=== What is asked ===
Each entry in the listing below should be restated word for word.

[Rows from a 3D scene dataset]

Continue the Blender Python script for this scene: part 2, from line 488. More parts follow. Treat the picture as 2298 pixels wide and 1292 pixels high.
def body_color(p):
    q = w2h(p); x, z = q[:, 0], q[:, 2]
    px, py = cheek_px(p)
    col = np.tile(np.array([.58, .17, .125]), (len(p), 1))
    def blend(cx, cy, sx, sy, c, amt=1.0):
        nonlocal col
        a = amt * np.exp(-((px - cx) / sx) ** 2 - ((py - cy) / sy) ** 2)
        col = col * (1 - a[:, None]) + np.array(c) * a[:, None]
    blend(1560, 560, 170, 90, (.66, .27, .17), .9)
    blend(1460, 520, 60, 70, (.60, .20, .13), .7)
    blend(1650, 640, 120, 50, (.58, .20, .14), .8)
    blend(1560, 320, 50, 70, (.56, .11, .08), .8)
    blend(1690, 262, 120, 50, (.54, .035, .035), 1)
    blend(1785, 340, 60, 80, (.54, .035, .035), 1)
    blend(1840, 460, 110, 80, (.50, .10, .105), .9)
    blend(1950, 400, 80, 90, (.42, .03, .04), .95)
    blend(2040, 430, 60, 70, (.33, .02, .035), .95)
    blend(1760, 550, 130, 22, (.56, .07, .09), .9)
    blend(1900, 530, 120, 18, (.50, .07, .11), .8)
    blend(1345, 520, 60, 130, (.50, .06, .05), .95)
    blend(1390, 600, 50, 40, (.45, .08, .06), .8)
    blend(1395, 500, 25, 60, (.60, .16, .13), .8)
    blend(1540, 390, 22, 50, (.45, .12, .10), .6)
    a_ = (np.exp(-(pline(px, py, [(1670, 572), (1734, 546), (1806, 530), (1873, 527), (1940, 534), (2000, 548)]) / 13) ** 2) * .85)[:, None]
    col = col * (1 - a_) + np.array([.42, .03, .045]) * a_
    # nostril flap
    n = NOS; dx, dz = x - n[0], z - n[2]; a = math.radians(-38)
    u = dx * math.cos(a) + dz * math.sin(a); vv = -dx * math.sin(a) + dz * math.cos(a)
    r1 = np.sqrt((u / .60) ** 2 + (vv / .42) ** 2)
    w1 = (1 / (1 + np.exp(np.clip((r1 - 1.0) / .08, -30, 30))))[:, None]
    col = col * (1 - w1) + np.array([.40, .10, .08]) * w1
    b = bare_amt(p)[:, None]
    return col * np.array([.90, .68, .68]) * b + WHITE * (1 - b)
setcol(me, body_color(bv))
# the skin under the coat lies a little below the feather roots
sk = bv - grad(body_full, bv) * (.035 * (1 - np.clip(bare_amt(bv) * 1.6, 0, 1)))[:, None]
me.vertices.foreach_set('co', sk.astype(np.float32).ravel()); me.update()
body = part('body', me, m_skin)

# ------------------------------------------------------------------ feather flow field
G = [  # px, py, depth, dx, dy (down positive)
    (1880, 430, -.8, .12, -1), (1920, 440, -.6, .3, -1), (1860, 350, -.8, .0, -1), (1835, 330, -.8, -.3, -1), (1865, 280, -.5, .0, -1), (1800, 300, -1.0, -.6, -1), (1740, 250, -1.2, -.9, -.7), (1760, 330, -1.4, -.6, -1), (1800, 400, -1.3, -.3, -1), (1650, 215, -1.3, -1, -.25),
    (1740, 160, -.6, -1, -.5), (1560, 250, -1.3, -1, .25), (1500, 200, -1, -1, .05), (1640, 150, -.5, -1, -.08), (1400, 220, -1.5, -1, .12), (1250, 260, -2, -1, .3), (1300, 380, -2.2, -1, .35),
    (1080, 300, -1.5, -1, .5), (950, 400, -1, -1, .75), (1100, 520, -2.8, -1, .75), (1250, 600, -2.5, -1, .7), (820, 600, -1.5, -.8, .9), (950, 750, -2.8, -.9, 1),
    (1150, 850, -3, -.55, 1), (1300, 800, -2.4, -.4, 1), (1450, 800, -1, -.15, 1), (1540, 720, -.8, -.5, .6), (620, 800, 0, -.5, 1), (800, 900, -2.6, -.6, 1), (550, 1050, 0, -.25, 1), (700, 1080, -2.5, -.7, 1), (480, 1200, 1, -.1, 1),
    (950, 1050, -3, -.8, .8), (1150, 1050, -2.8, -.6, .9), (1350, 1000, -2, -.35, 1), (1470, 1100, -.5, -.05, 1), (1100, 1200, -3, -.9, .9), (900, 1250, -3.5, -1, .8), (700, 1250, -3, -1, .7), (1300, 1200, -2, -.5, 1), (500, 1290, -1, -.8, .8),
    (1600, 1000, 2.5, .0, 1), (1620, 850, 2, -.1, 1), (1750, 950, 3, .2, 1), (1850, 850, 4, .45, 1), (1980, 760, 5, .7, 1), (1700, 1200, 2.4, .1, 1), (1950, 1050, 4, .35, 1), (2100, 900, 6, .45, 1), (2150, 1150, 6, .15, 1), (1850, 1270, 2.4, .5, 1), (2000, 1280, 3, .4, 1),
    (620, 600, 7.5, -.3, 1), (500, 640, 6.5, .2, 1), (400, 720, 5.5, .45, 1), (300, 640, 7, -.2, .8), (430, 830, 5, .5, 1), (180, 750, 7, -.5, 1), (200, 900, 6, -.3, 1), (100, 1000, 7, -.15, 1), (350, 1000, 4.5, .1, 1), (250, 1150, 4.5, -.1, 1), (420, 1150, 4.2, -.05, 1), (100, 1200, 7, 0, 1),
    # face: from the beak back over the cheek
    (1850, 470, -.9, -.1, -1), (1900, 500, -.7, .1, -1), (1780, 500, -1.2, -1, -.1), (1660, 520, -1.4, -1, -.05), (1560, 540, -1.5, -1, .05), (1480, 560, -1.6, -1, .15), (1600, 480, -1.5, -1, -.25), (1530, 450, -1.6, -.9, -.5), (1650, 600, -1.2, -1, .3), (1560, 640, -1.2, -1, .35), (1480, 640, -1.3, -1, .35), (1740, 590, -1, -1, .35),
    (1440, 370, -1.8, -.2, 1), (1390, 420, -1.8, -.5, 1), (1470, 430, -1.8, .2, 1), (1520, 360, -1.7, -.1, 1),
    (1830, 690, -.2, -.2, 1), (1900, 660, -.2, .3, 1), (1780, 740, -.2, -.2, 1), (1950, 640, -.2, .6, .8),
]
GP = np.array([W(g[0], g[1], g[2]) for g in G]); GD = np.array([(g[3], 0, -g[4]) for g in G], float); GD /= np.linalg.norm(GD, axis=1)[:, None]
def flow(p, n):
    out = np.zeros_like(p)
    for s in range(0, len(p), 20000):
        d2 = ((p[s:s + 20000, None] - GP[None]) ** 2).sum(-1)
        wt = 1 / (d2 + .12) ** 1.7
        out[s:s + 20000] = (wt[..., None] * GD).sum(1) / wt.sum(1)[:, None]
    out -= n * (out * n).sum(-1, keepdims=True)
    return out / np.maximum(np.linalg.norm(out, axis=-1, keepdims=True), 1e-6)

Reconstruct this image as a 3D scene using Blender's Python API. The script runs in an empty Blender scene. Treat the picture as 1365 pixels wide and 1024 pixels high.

=== Task solution ===
Continue the Blender Python script for this scene: part 2, from line 488. More parts follow. Treat the picture as 2298 pixels wide and 1292 pixels high.
def body_color(p):
    q = w2h(p); x, z = q[:, 0], q[:, 2]
    px, py = cheek_px(p)
    col = np.tile(np.array([.58, .17, .125]), (len(p), 1))
    def blend(cx, cy, sx, sy, c, amt=1.0):
        nonlocal col
        a = amt * np.exp(-((px - cx) / sx) ** 2 - ((py - cy) / sy) ** 2)
        col = col * (1 - a[:, None]) + np.array(c) * a[:, None]
    blend(1560, 560, 170, 90, (.66, .27, .17), .9)
    blend(1460, 520, 60, 70, (.60, .20, .13), .7)
    blend(1650, 640, 120, 50, (.58, .20, .14), .8)
    blend(1560, 320, 50, 70, (.56, .11, .08), .8)
    blend(1690, 262, 120, 50, (.54, .035, .035), 1)
    blend(1785, 340, 60, 80, (.54, .035, .035), 1)
    blend(1840, 460, 110, 80, (.50, .10, .105), .9)
    blend(1950, 400, 80, 90, (.42, .03, .04), .95)
    blend(2040, 430, 60, 70, (.33, .02, .035), .95)
    blend(1760, 550, 130, 22, (.56, .07, .09), .9)
    blend(1900, 530, 120, 18, (.50, .07, .11), .8)
    blend(1345, 520, 60, 130, (.50, .06, .05), .95)
    blend(1390, 600, 50, 40, (.45, .08, .06), .8)
    blend(1395, 500, 25, 60, (.60, .16, .13), .8)
    blend(1540, 390, 22, 50, (.45, .12, .10), .6)
    a_ = (np.exp(-(pline(px, py, [(1670, 572), (1734, 546), (1806, 530), (1873, 527), (1940, 534), (2000, 548)]) / 13) ** 2) * .85)[:, None]
    col = col * (1 - a_) + np.array([.42, .03, .045]) * a_
    # nostril flap
    n = NOS; dx, dz = x - n[0], z - n[2]; a = math.radians(-38)
    u = dx * math.cos(a) + dz * math.sin(a); vv = -dx * math.sin(a) + dz * math.cos(a)
    r1 = np.sqrt((u / .60) ** 2 + (vv / .42) ** 2)
    w1 = (1 / (1 + np.exp(np.clip((r1 - 1.0) / .08, -30, 30))))[:, None]
    col = col * (1 - w1) + np.array([.40, .10, .08]) * w1
    b = bare_amt(p)[:, None]
    return col * np.array([.90, .68, .68]) * b + WHITE * (1 - b)
setcol(me, body_color(bv))
# the skin under the coat lies a little below the feather roots
sk = bv - grad(body_full, bv) * (.035 * (1 - np.clip(bare_amt(bv) * 1.6, 0, 1)))[:, None]
me.vertices.foreach_set('co', sk.astype(np.float32).ravel()); me.update()
body = part('body', me, m_skin)

# ------------------------------------------------------------------ feather flow field
G = [  # px, py, depth, dx, dy (down positive)
    (1880, 430, -.8, .12, -1), (1920, 440, -.6, .3, -1), (1860, 350, -.8, .0, -1), (1835, 330, -.8, -.3, -1), (1865, 280, -.5, .0, -1), (1800, 300, -1.0, -.6, -1), (1740, 250, -1.2, -.9, -.7), (1760, 330, -1.4, -.6, -1), (1800, 400, -1.3, -.3, -1), (1650, 215, -1.3, -1, -.25),
    (1740, 160, -.6, -1, -.5), (1560, 250, -1.3, -1, .25), (1500, 200, -1, -1, .05), (1640, 150, -.5, -1, -.08), (1400, 220, -1.5, -1, .12), (1250, 260, -2, -1, .3), (1300, 380, -2.2, -1, .35),
    (1080, 300, -1.5, -1, .5), (950, 400, -1, -1, .75), (1100, 520, -2.8, -1, .75), (1250, 600, -2.5, -1, .7), (820, 600, -1.5, -.8, .9), (950, 750, -2.8, -.9, 1),
    (1150, 850, -3, -.55, 1), (1300, 800, -2.4, -.4, 1), (1450, 800, -1, -.15, 1), (1540, 720, -.8, -.5, .6), (620, 800, 0, -.5, 1), (800, 900, -2.6, -.6, 1), (550, 1050, 0, -.25, 1), (700, 1080, -2.5, -.7, 1), (480, 1200, 1, -.1, 1),
    (950, 1050, -3, -.8, .8), (1150, 1050, -2.8, -.6, .9), (1350, 1000, -2, -.35, 1), (1470, 1100, -.5, -.05, 1), (1100, 1200, -3, -.9, .9), (900, 1250, -3.5, -1, .8), (700, 1250, -3, -1, .7), (1300, 1200, -2, -.5, 1), (500, 1290, -1, -.8, .8),
    (1600, 1000, 2.5, .0, 1), (1620, 850, 2, -.1, 1), (1750, 950, 3, .2, 1), (1850, 850, 4, .45, 1), (1980, 760, 5, .7, 1), (1700, 1200, 2.4, .1, 1), (1950, 1050, 4, .35, 1), (2100, 900, 6, .45, 1), (2150, 1150, 6, .15, 1), (1850, 1270, 2.4, .5, 1), (2000, 1280, 3, .4, 1),
    (620, 600, 7.5, -.3, 1), (500, 640, 6.5, .2, 1), (400, 720, 5.5, .45, 1), (300, 640, 7, -.2, .8), (430, 830, 5, .5, 1), (180, 750, 7, -.5, 1), (200, 900, 6, -.3, 1), (100, 1000, 7, -.15, 1), (350, 1000, 4.5, .1, 1), (250, 1150, 4.5, -.1, 1), (420, 1150, 4.2, -.05, 1), (100, 1200, 7, 0, 1),
    # face: from the beak back over the cheek
    (1850, 470, -.9, -.1, -1), (1900, 500, -.7, .1, -1), (1780, 500, -1.2, -1, -.1), (1660, 520, -1.4, -1, -.05), (1560, 540, -1.5, -1, .05), (1480, 560, -1.6, -1, .15), (1600, 480, -1.5, -1, -.25), (1530, 450, -1.6, -.9, -.5), (1650, 600, -1.2, -1, .3), (1560, 640, -1.2, -1, .35), (1480, 640, -1.3, -1, .35), (1740, 590, -1, -1, .35),
    (1440, 370, -1.8, -.2, 1), (1390, 420, -1.8, -.5, 1), (1470, 430, -1.8, .2, 1), (1520, 360, -1.7, -.1, 1),
    (1830, 690, -.2, -.2, 1), (1900, 660, -.2, .3, 1), (1780, 740, -.2, -.2, 1), (1950, 640, -.2, .6, .8),
]
GP = np.array([W(g[0], g[1], g[2]) for g in G]); GD = np.array([(g[3], 0, -g[4]) for g in G], float); GD /= np.linalg.norm(GD, axis=1)[:, None]
def flow(p, n):
    out = np.zeros_like(p)
    for s in range(0, len(p), 20000):
        d2 = ((p[s:s + 20000, None] - GP[None]) ** 2).sum(-1)
        wt = 1 / (d2 + .12) ** 1.7
        out[s:s + 20000] = (wt[..., None] * GD).sum(1) / wt.sum(1)[:, None]
    out -= n * (out * n).sum(-1, keepdims=True)
    return out / np.maximum(np.linalg.norm(out, axis=-1, keepdims=True), 1e-6)

Reconstruct this image as a 3D scene using Blender's Python API. The script runs in an empty Blender scene. Treat the picture as 1365 pixels wide and 1024 pixels high.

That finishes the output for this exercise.